In fact the major acts on both days hailed from Essex - Damon Albarn and his cronies from Colchester, and Sunday's showstoppers, the Prodigy, from Braintree - but it is Blur who have made more of the connection, turning out some vicious attacks on southern suburban stereotypes in their 1995 album The Great Escape. Unable to resist the opportunity, Albarn introduced the squawking Globe Alone as "a song for an Essex man".

But the most interesting material in Blur's energetic two-hour set was from their recent, self-titled LP. Over the past couple of years guitarist Graham Coxon has immersed himself in the American lo-fi rock scene, and has clearly been influenced by his collaborations with quirky New Yorkers Pavement, who played an intriguing set in mid-afternoon.

The new depth in songs such as Death of a Party and MOR betrayed the ways in which Blur's horizons have been stretched - both musically and, in the instance of Country Sad Ballad Man, geographically. This is a band with a history of writing big singalong choruses - from There's No Other Way to Parklife - but they're now in the unusual position of being able to play adventurous music to a mass audience. Liam Howlett's techno tribe the Prodigy have moved in the opposite direction. Their new album, Fat of the Land, offers stripped-down, beefed-up breakbeats and not a lot else. Reproduced here almost exactly, it's a far cry from the more imaginative sampling techniques to be found on earlier work such as Everybody in the Place and One Love, but you can't deny that it's powerful stuff. Breathe, in particular, came across like a shot of straight adrenalin.

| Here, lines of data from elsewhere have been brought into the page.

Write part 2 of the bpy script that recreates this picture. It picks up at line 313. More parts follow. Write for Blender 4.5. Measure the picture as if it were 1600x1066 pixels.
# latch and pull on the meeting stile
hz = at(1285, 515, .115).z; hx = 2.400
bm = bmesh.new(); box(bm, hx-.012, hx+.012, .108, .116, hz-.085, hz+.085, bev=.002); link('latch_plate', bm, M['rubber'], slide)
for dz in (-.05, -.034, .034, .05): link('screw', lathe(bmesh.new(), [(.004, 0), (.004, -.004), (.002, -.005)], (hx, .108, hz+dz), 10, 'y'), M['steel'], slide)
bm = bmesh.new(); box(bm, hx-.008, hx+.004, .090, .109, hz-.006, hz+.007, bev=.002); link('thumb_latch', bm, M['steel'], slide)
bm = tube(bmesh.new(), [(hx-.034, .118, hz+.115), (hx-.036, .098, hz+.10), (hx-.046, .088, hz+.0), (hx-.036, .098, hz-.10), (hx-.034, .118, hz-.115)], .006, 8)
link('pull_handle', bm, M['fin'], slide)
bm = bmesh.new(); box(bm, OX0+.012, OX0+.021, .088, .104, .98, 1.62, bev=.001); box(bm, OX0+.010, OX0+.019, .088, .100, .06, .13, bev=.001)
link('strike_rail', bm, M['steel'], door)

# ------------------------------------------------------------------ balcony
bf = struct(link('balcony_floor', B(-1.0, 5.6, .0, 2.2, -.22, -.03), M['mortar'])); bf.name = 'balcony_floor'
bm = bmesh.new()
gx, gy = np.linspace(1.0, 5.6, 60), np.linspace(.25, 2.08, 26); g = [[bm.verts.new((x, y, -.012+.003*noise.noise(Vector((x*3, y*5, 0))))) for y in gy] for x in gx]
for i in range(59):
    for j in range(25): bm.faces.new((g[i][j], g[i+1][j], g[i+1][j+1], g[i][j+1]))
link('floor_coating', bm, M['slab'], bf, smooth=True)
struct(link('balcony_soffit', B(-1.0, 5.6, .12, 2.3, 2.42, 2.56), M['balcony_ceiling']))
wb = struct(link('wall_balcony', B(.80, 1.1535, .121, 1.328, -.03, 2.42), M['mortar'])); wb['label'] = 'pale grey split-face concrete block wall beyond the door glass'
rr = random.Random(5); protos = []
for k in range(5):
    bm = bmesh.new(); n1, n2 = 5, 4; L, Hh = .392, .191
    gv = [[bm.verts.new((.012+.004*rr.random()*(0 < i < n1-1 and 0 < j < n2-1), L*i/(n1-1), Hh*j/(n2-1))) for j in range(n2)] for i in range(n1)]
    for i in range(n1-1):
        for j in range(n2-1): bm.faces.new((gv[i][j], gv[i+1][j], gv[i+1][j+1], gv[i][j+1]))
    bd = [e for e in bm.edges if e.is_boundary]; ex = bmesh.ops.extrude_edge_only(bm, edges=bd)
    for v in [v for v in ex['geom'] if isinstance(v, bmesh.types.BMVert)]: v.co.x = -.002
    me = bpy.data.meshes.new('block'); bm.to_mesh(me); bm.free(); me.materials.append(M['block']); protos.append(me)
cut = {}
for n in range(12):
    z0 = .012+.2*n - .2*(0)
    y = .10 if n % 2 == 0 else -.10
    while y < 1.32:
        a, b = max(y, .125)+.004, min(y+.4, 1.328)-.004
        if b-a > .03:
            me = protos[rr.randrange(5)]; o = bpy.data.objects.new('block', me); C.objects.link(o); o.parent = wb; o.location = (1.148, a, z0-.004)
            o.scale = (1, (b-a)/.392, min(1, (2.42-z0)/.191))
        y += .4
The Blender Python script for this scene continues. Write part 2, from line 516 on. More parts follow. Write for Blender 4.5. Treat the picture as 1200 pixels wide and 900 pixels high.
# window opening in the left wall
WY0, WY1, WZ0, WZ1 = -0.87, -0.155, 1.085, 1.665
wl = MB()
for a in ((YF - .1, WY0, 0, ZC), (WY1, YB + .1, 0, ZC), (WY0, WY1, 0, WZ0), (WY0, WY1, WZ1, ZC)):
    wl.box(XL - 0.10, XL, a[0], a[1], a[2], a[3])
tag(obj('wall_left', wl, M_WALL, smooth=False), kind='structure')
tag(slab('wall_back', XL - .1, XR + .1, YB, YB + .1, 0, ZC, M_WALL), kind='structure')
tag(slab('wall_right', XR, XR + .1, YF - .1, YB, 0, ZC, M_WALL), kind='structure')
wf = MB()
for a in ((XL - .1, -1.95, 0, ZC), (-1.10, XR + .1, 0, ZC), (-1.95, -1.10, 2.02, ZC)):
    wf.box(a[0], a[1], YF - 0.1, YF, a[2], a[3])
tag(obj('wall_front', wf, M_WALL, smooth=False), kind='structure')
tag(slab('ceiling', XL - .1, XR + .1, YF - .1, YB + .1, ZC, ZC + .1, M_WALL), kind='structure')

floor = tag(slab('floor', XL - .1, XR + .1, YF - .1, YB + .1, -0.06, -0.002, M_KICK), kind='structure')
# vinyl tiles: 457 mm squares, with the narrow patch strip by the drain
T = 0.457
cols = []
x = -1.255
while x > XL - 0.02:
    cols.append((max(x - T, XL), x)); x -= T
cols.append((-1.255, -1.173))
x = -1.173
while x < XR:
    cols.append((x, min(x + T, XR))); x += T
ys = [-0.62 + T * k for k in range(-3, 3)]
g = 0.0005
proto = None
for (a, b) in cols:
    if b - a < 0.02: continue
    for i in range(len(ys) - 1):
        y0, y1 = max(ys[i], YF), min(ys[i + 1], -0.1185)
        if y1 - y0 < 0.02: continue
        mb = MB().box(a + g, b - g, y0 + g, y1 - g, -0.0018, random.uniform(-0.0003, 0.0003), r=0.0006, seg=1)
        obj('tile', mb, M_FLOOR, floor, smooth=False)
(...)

All the bands at V97 were playing at two venues - Chelmsford's Saturday line-up transferred to Leeds for the Sunday and vice versa - but as Maxim from the Prodigy glared threateningly out over the crowd and pronounced, "We're back on home turf now. This is the place", you felt a bit sorry for the Leeds lot. Perhaps the organisers can persuade the Inspiral Carpets to reform in time for V98.